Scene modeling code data
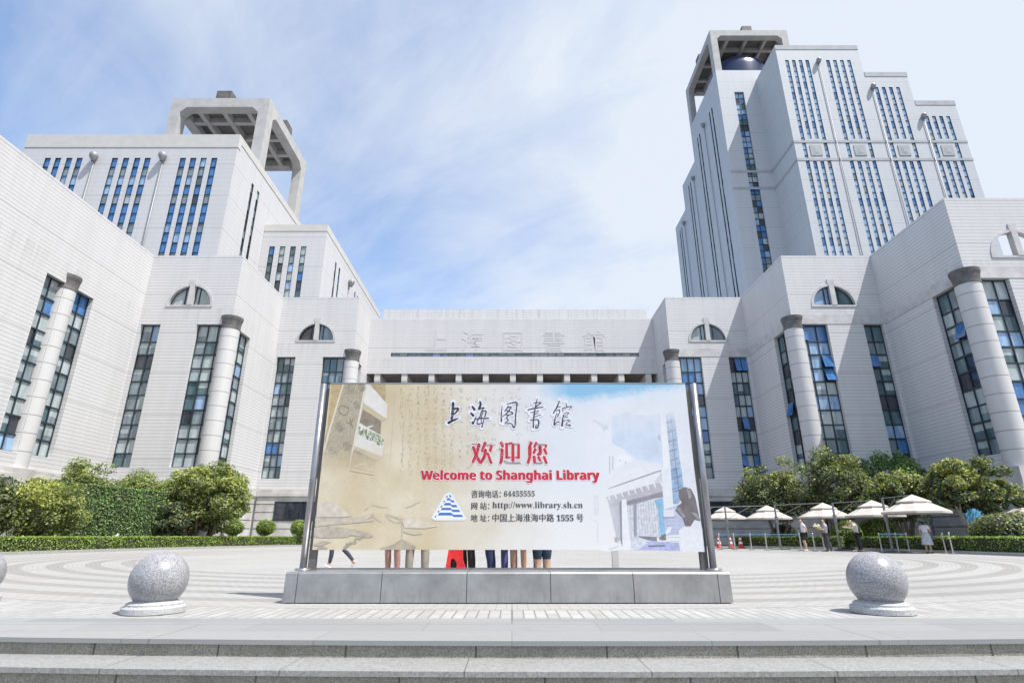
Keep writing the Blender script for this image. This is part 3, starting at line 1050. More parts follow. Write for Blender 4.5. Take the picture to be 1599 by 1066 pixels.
def left_tower():
    root = empty('library_tower', (-44, 62, 0), 'shorter white tower at the left with an open square concrete crown on its roof', 'building', )
    Xr, Xl, Yf, Yb, zt = -32.1, -57.0, 54.6, 75.0, 45.5
    wts = (1, 1, 5, 1, 1, 2)
    pat = [2, 2, 4, 2, 5, 4]
    wall = MB()
    hf = []
    for grp in ((-53.9, -52.7, -51.4, -50.2), (-46.1, -44.8, -43.5, -42.3), (-38.2, -37.0, -35.8, -34.55)):
        strips(root, hf, 'x', Yf, 1, (grp[0], grp[3]), .70, 19.0, 42.3, wts, pat)
        strips(root, hf, 'x', Yf, 1, grp[1:3], .70, 26.3, 42.3, wts, pat)
    facade(wall, 'x', Yf, 1, Xl, Xr, 15, zt, hf, depth=.3)
    hs = []
    strips(root, hs, 'y', Xr, 1, (59.3, 60.9, 70.4, 71.9), .62, 19.0, 42.0, (3, 1, 1, 3, 3, 0), None)
    facade(wall, 'y', Xr, 1, Yf, Yb, 15, zt, hs, depth=.3)
    facade(wall, 'y', Xl, -1, Yf, Yb, 15, zt, [])
    facade(wall, 'x', Yb, -1, Xl, Xr, 15, zt, [])
    wall.quad((Xl, Yf, zt - .02), (Xr, Yf, zt - .02), (Xr, Yb, zt - .02), (Xl, Yb, zt - .02), 1)
    wall.build('wall', [M['tower'], M['roof']], root)
    cp = MB()
    cp.box(Xl - .06, Xr + .06, Yf - .06, Yf + .6, zt - 1.75, zt + .05)
    cp.box(Xr - .5, Xr + .06, Yf + .602, Yb, zt - .9, zt + .05)
    cp.build('coping', M['coping'], root)
    for u in (-48.3, -40.35):
        drainpipe(root, 'x', Yf, 1, u, 19.0, 42.3)
    crown(root, -45.1, -32.12, 59.9, 73.7, zt, 55.8, False)

    root2 = empty('library_annex', (-28, 78, 0), 'lower pale block joined to the right side of the shorter tower', 'building')
    Xr2, Yf2, Yb2, z2 = -23.97, 64.0, 94.5, 39.0
    wall = MB()
    hf = []
    strips(root2, hf, 'x', Yf2, 1, (-30.75, -29.4, -28.05, -26.7), .70, 19.0, 35.9, (4, 3, 2, 2, 4, 1), None)
    facade(wall, 'x', Yf2, 1, Xr + .02, Xr2, 15, z2, hf, depth=.3)
    hs = []
    strips(root2, hs, 'y', Xr2, 1, (68.7, 70.4, 78.5, 80.0), .62, 19.0, 36.0, (3, 1, 1, 3, 3, 0), None)
    facade(wall, 'y', Xr2, 1, Yf2, Yb2, 15, z2, hs, depth=.3)
    facade(wall, 'x', Yb2, -1, Xr, Xr2, 15, z2)
    facade(wall, 'y', Xr, -1, 75.02, Yb2, 15, z2)
    wall.quad((Xr + .02, Yf2, z2 - .02), (Xr2, Yf2, z2 - .02), (Xr2, Yb2, z2 - .02), (Xr + .02, Yb2, z2 - .02), 1)
    wall.build('wall', [M['tower'], M['roof']], root2)
    cp = MB()
    cp.box(Xr + .02, Xr2 + .05, Yf2 - .05, Yf2 + .5, z2 - .9, z2 + .04)
    cp.box(Xr2 - .5, Xr2 + .05, Yf2 + .502, Yb2, z2 - .9, z2 + .04)
    cp.build('coping', M['coping'], root2)
    drainpipe(root2, 'y', Xr2, 1, 75.0, 19, 36.0)


left_tower()


def right_tower():
    root = empty('library_tower', (60, 95, 0), 'tall white stepped tower at the right with a domed open crown and blue window strips', 'building')
    XL, YA = 41.5, 90.0
    YB = 81.45
    BX = (49.4, 64.8, 72.6, 79.8)
    BZ = (87.9, 81.5, 75.0)
    wts = (0.3, 1.5, 1.5, 0.2, 1, 8)
    pat = [5, 5, 2, 5, 5, 5]
    wall, hf = MB(), []
    groups = [((51.1, 52.35, 53.6, 54.85), 84.4), ((58.7, 60.0, 61.3, 62.6), 84.4), ((66.4, 67.7, 69.0, 70.3), 78.1), ((74.0, 75.27, 76.53, 77.8), 71.6)]
    for g_, zt in groups:
        strips(root, hf, 'x', YB, 1, (g_[0], g_[3]), .66, 21.0, zt, wts, pat)
        strips(root, hf, 'x', YB, 1, g_[1:3], .66, 66.7, zt, wts, pat)
        strips(root, hf, 'x', YB, 1, g_[1:3], .66, 21.0, 62.0, wts, pat)
    for i in range(3):
        hh = [h for h in hf if BX[i] <= h[0] < BX[i + 1]]
        facade(wall, 'x', YB, 1, BX[i], BX[i + 1], 15, BZ[i], hh, depth=.3)
        wall.quad((BX[i], YB, BZ[i] - .02), (BX[i + 1], YB, BZ[i] - .02), (BX[i + 1], 108, BZ[i] - .02), (BX[i], 108, BZ[i] - .02), 1)
        facade(wall, 'y', BX[i + 1], 1, YB, 108, BZ[i + 1] - .3 if i < 2 else 15, BZ[i])
    facade(wall, 'y', BX[0], -1, YB, YA, 15, BZ[0])
    # recessed front under the crown, with its tall blue window
    ha = [(44.6, 46.5, 27.0, 85.0)]
    facade(wall, 'x', YA, 1, XL, BX[0], 15, 90.5, ha, depth=.5)
    facade(wall, 'x', YA, 1, BX[0], 57.7, BZ[0] - .5, 90.5)
    window(root, 'x', YA, 1, 44.6, 46.5, 27.0, 85.0, 2, 44, (1, 1, 5, 2, 1, 4), recess=.4, bar=.10, name='stair_window')
    # long shaded side
    steps_ = ((YA, 107.1, 90.5), (107.1, 116.6, 81.3), (116.6, 125.1, 74.6))
    for a, b, z in steps_:
        hs = []
        for yc, zt in ((95.0, 84.9), (103.0, 84.9), (111.9, 78.5), (121.3, 72.1)):
            if a < yc < b:
                strips(root, hs, 'y', XL, -1, (yc - .7, yc + .7), .62, 19.0, zt, (2, 1, 2, 4, 3, 1), None)
        facade(wall, 'y', XL, -1, a, b, 15, z, hs, depth=.3)
        wall.quad((XL, a, z - .02), (BX[0] + 9, a, z - .02), (BX[0] + 9, b, z - .02), (XL, b, z - .02), 1)
        facade(wall, 'x', b, -1, XL, 60, z - 16 if b < 120 else 15, z)
    facade(wall, 'y', 60, 1, 107.1, 125.1, 15, 74.6)
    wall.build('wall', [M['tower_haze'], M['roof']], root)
    bd = MB()
    for z in (66.1, 62.4):
        bd.box(BX[0] - .04, BX[3] + .04, YB - .06, YB - .004, z - .25, z + .25)
        bd.box(BX[0] - .06, BX[0] - .004, YB, YA - .08, z - .25, z + .25)
        bd.box(XL - .04, BX[0] - .07, YA - .06, YA - .004, z - .25, z + .25)
    for z in (86.9,):
        bd.box(BX[0] - .05, BX[1] + .05, YB - .06, YB - .004, z, z + 1.0)
    bd.box(BX[1] + .06, BX[2] + .05, YB - .06, YB - .004, BZ[1] - 1, BZ[1])
    bd.box(BX[2] + .06, BX[3] + .05, YB - .06, YB - .004, BZ[2] - 1, BZ[2])
    bd.build('stone_band', M['grey_band'], root)
    for g_, zt in groups:
        xm = (g_[1] + g_[2]) / 2
        mb = MB()
        mb.box(xm - 1.0, xm + 1.0, YB - .10, YB - .005, 63.2, 65.3)
        mb.box(xm - .5, xm + .5, YB - .12, YB - .101, 63.6, 64.9)
        mb.box(xm - .22, xm + .22, YB - .14, YB - .121, 63.8, 64.7)
        mb.build('ornament', M['grey_band'], root)
    for u, z in ((56.8, 84.0), (65.0 + .6, 78.0), (73.2, 71.4)):
        drainpipe(root, 'x', YB, 1, u, 21.0, z)
    for u, z in ((99.0, 84.5), (108.5, 77.8), (117.8, 71.8)):
        drainpipe(root, 'y', XL, -1, u, 21.0, z)
    crown(root, XL, 57.7, YA, 107.1, 90.5, 101.2, True)


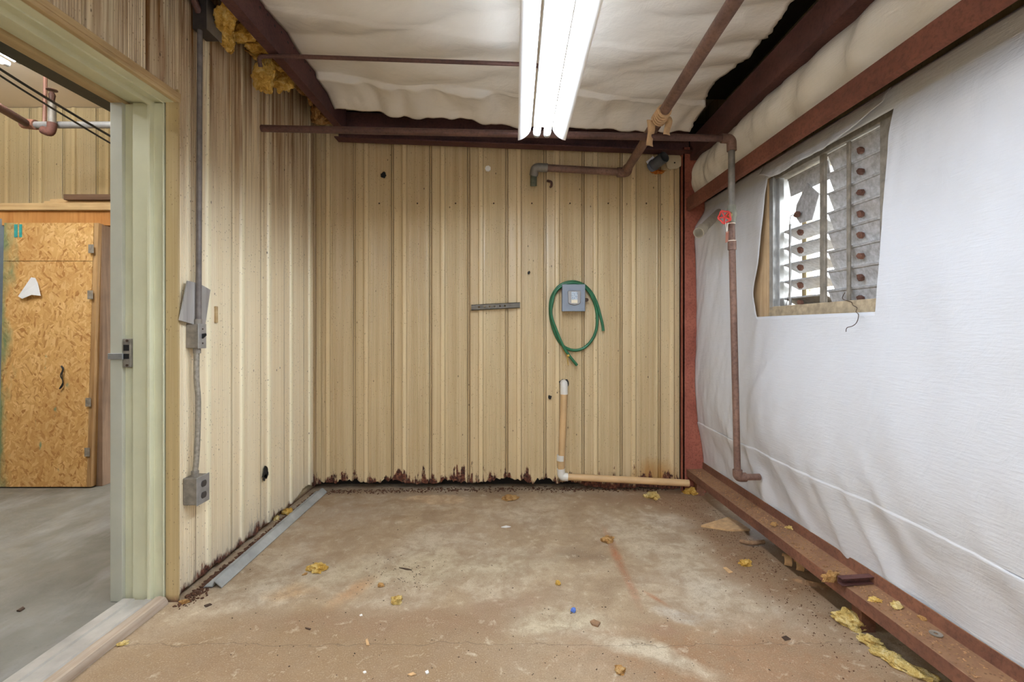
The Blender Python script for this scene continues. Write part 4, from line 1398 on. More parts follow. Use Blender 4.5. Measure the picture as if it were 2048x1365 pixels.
# ================================================================== LEFT WALL FITTINGS
XW = XL + 0.012
cyy = 2.335
cond = empty('conduit', (XW + 0.03, cyy, 1.3), 'thin grey electrical conduit running up the left wall beside the doorway', 'conduit')
sz0, sz1 = P(380, 649, 2.31).z, P(380, 697, 2.31).z
oz0, oz1 = P(380, 958, 2.286).z, P(380, 1013, 2.286).z
obj('upper_run', MB().tube([(XW + 0.028, cyy + 0.025, 2.80), (XW + 0.028, cyy + 0.020, 2.2), (XW + 0.030, cyy + 0.012, sz0 - 0.005)], 0.0125, 12), plain('dark_conduit', (112, 104, 98), 0.55, 0.2, 0.3, 30), cond)
obj('lower_run', MB().tube(spline([(XW + 0.026, cyy + 0.005, sz1 + 0.005), (XW + 0.027, cyy + 0.001, 1.05), (XW + 0.031, cyy + 0.007, 0.93), (XW + 0.030, cyy + 0.000, 0.70), (XW + 0.026, cyy - 0.012, oz0 - 0.005)], 6), 0.0125, 12), M['conduit'], cond)
for (zz, yy) in ((sz0 + 0.012, cyy + 0.012), (sz1 - 0.012, cyy + 0.003), (oz0 + 0.012, cyy - 0.012)):
    obj('connector', MB().tube([(XW + 0.028, yy, zz - 0.014), (XW + 0.028, yy, zz + 0.014)], 0.017, 12), M['galv_dirty'], cond)
# switch box
sb = empty('switch_box', (XW + 0.03, 2.34, sz1), 'dirty steel light switch box on the left wall below the grey shingle', 'switch')
obj('body', MB().box((XL + 0.002, 2.312, sz1), (XL + 0.062, 2.366, sz0)), M['galv_dirty'], sb, sm=0, bevel=0.004)
pl = obj('face_plate', MB().box((XL + 0.062, 2.310, sz1 - 0.002), (XL + 0.066, 2.369, sz0 + 0.002)), M['galv'], sb, sm=0, bevel=0.0015)
zc = (sz0 + sz1) / 2
obj('toggle', MB().hexa([(XL + 0.066, 2.334, zc - 0.012), (XL + 0.066, 2.346, zc - 0.012), (XL + 0.066, 2.346, zc + 0.012), (XL + 0.066, 2.334, zc + 0.012)],
                        [(XL + 0.084, 2.336, zc + 0.004), (XL + 0.084, 2.344, zc + 0.004), (XL + 0.082, 2.344, zc + 0.014), (XL + 0.082, 2.336, zc + 0.014)]), M['black'], pl, sm=0)
for zz in (zc - 0.035, zc + 0.035):
    obj('screw', MB().disc((XL + 0.066, 2.34, zz), (1, 0, 0), 0.004, 8, 0.002), M['dark_bits'], pl)
# outlet box
ob = empty('outlet_box', (XW + 0.03, 2.33, oz1), 'speckled steel double outlet box low on the left wall beside the doorway', 'outlet')
obj('body', MB().box((XL + 0.002, 2.290, oz1), (XL + 0.070, 2.376, oz0)), M['galv_dirty'], ob, sm=0, bevel=0.006)
pl = obj('face_plate', MB().box((XL + 0.070, 2.287, oz1 - 0.002), (XL + 0.075, 2.380, oz0 + 0.002)), M['galv'], ob, sm=0, bevel=0.002)
for dz in (-0.028, 0.028):
    zc = (oz0 + oz1) / 2 + dz
    pts = [(2.334 + 0.019 * math.cos(a_), zc + max(-0.015, min(0.015, 0.019 * math.sin(a_)))) for a_ in [2 * math.pi * k / 20 for k in range(20)]]
    rc = obj('receptacle', MB().prism(pts, lambda u, v, t: Vector((XL + 0.075 + t, u, v)), [0.0, 0.003]), plain('dark_receptacle', (70, 66, 62), 0.5, 0, 0.1), pl, sm=0)
# junction box at the top
jb = empty('junction_box', (XL + 0.05, 2.40, 2.78), 'dark steel junction box at the top of the left wall by the hanging insulation', 'electrical box')
obj('body', MB().box((XL + 0.012, 2.345, 2.775), (XL + 0.085, 2.452, 2.925)), plain('sooty_steel', (62, 54, 48), 0.6, 0.2, 0.3, 20), jb, sm=0, bevel=0.003)
obj('cover', MB().box((XL + 0.085, 2.340, 2.770), (XL + 0.089, 2.457, 2.930)), plain('dull_cover_plate', (118, 110, 100), 0.5, 0.3, 0.2, 12), jb, sm=0, bevel=0.001)
obj('nipple', MB().tube([(XL + 0.04, 2.355, 2.86), (XL + 0.035, 2.25, 2.98)], 0.017, 12), M['pipe_dark'], jb)

# two grey shingle pieces behind the conduit
def slab(pxs, X, th):
    pts = [PX(a, b, X) for a, b in pxs]
    n_ = len(pts)
    return MB().add(pts + [p + Vector((th, 0, 0)) for p in pts], [tuple(range(n_)), tuple(range(2 * n_ - 1, n_ - 1, -1))] + [(i, i + n_, (i + 1) % n_ + n_, (i + 1) % n_) for i in range(n_)])


obj('wood_shingle', slab([(373, 562), (395, 567), (388, 650), (357, 641)], XL + 0.022, 0.006), M['wood_grey'], None, 'left piece of weathered grey shingle tucked behind the conduit', 'wood shingle', sm=0)
obj('wood_shingle', slab([(396, 567), (419, 580), (409, 649), (389, 647)], XL + 0.013, 0.005), M['wood_grey'], None, 'right piece of weathered grey shingle tucked behind the conduit', 'wood shingle', sm=0)

# ================================================================== HANGING INSULATION, LEFT
def clump(name, blobs, m, label, cat='insulation', group=None, flat=None, sub=4, amp=0.45):
    mb = MB()
    for i, (c, r, sd) in enumerate(blobs):
        mb.blob(c, r, sub, amp, 2.0, sd, sd * 0.7, flat)
    return obj(name, mb, m, None, label, cat, group, sm=70)


def UL(px, py, X=-1.47): return PX(px, py, X)


clump('insulation_tuft', [(UL(452, 40), (0.045, 0.14, 0.045), 1.0), (UL(487, 64), (0.04, 0.12, 0.045), 2.0), (UL(514, 90), (0.04, 0.09, 0.035), 3.0)], M['foam'],
      'long amber insulation batt stuffed between the left wall and the purlin')
clump('insulation_tuft', [(UL(448, 62, -1.53), (0.035, 0.05, 0.07), 4.0), (UL(456, 84, -1.53), (0.03, 0.05, 0.045), 5.0)], M['foam'],
      'yellow insulation tuft just right of the dark junction box')
clump('insulation_tuft', [(UL(528, 150), (0.045, 0.07, 0.095), 6.0), (UL(566, 150), (0.045, 0.07, 0.095), 7.5), (UL(545, 122), (0.04, 0.12, 0.04), 8.0)], M['foam'],
      'bright yellow insulation clump hanging in two lobes under the thin conduit')
clump('insulation_tuft', [(UL(600, 170), (0.025, 0.10, 0.05), 9.0), (UL(622, 195), (0.022, 0.09, 0.045), 9.5)], M['foam_brown'],
      'brownish insulation strip below the hanging yellow clump along the purlin')
clump('insulation_tuft', [(UL(632, 218), (0.022, 0.08, 0.06), 10.0), (UL(640, 232), (0.018, 0.07, 0.055), 10.5), (UL(652, 240), (0.018, 0.12, 0.03), 11.0)], M['foam_brown'],
      'ragged insulation wisp at the far end of the purlin')

# ================================================================== FLOOR: loose angle, scraps
a, b = PZ(426, 1178), PZ(643, 986)
d_ = (b - a); dd = d_.normalized(); sd_ = Vector((dd.y, -dd.x, 0))
prof = [(-0.060, 0.0), (-0.048, 0.012), (-0.006, 0.012), (0.004, 0.036), (0.012, 0.036), (0.052, 0.004), (0.050, 0.0), (0.010, 0.030), (0.006, 0.030), (-0.004, 0.006), (-0.046, 0.006), (-0.058, -0.0)]
prof = [(u * 0.85, v + 0.0015) for u, v in prof]
mb = MB().prism(prof, lambda u, v, t: a + d_ * t + sd_ * u + Vector((0, 0, v)), [0.0, 0.25, 0.5, 0.75, 1.0])
obj('metal_flashing', mb, plain('weathered_zinc', (168, 170, 166), 0.5, 0.1, 0.35, 7, 0.15), None, 'long strip of bent grey metal flashing lying along the left wall', 'metal strip', sm=25)

# rust crumbs and dirt along the wall feet
for nm, line, wd, lab in (('rust_dirt', [PZ(640, 985), PZ(880, 980), PZ(1120, 979), PZ(1330, 978)], 0.055, 'line of dark rust crumbs along the foot of the back wall'),
                          ('rust_dirt', [PZ(372, 1208), PZ(450, 1135), PZ(560, 1045), PZ(628, 990)], 0.05, 'line of dark rust crumbs along the foot of the left wall')):
    mb = MB()
    random.seed(len(lab))
    for k in range(900):
        t = random.random() * (len(line) - 1)
        i = int(t); p = line[i].lerp(line[i + 1], t - i)
        p = p + Vector((random.gauss(0, wd * 0.5), random.gauss(0, wd * 0.5) - 0.01, 0))
        if p.x < XL + 0.02: p.x = XL + 0.02 + random.random() * 0.03
        r = random.uniform(0.002, 0.007) * (1.6 if random.random() < 0.1 else 1)
        mb.blob((p.x, p.y, r * 0.4), (r * random.uniform(0.8, 1.8), r, r * 0.7), 1, 0.5, 2.0, k * 0.37, random.random() * 6)
    o = obj(nm, mb, M['soil'], None, lab, 'debris', kind='stuff', sm=0)
mb = MB()
random.seed(5)
for k in range(900):
    Y = random.uniform(0.9, 3.6)
    x = 1.344 + 0.042 * (D - Y) - abs(random.gauss(0, 0.16)) + 0.06
    r = random.uniform(0.0010, 0.0030)
    mb.blob((x, Y, r * 0.4), (r * random.uniform(0.8, 2.2), r, r * 0.7), 1, 0.5, 2.0, k * 0.31, random.random() * 6)
obj('dirt_grains', mb, M['soil'], None, 'scattered dirt grains on the floor in front of the low girt', 'debris', kind='stuff', sm=0)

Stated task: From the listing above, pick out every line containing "roof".

Problem solution:
    root = empty('library_tower', (-44, 62, 0), 'shorter white tower at the left with an open square concrete crown on its roof', 'building', )
    wall.build('wall', [M['tower'], M['roof']], root)
    wall.build('wall', [M['tower'], M['roof']], root2)
    wall.build('wall', [M['tower_haze'], M['roof']], root)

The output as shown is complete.